No muere el fútbol con Maradona, como afirman los hiperbólicos argentinos. Al contrario, es tan fuerte y dominante en sus estructuras pasionales, que no ha sucumbido al egoísmo de los dirigentes, a la violencia, a los futbolistas tramposos y a los mercaderes de talento, como explotación humana.
Es difícil disociar las habilidades en las canchas, con la vida cotidiana, así, en el caso Maradona, haya sacudido el mundo con su desbordante talento.

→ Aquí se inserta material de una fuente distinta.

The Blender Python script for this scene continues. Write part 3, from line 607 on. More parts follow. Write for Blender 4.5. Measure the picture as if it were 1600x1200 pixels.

Tras las sentidas notas luctuosas por su partida, ha reaparecido el juicio público implacable. Su mundo de fantasía, o una horda destructora. Su pecho inflado de orgullo, como artista único en los escenarios, y el despojo humano, balbuceante, sin movilidad, títere de intereses de un entorno sin sentimientos.
La tumba le dará el sosiego que su vida le quitó, después del ridículo sainete de su despedida, en el que confluyeron sentimientos de patria y llantos fingidos de bufones de un rey.
El pie izquierdo de un crac, la vida con todas sus contradicciones, con caídas y ascensos, para construir un mundo de fábula, en contravía de principios éticos y morales, como el peor camino para la sociedad.
No murió el fútbol con Maradona, como voces desbocadas nos quieren dar a entender. Como no murió nuestro fútbol con Andrés Escobar, estrella en viaje eterno, recordado por sus cualidades futboleras y su ejemplo para la juventud.
Maradona encontró la luz al final del túnel… la luz eterna de Dios, a quien, en publicitada herejía, "le arrebató una mano" para justificar la trampa más deshonrosa del balompié.
El fin de su existencia turbulenta, entre conspiraciones, arrebatos de fama, delirios de grandeza, complejos de persecución y hazañas futboleras. Ya no será prisionero de sí mismo, ni de su espíritu en conflicto.
Leyenda inolvidable, que en vida pudo ser, (no es ironía), presidente de su país.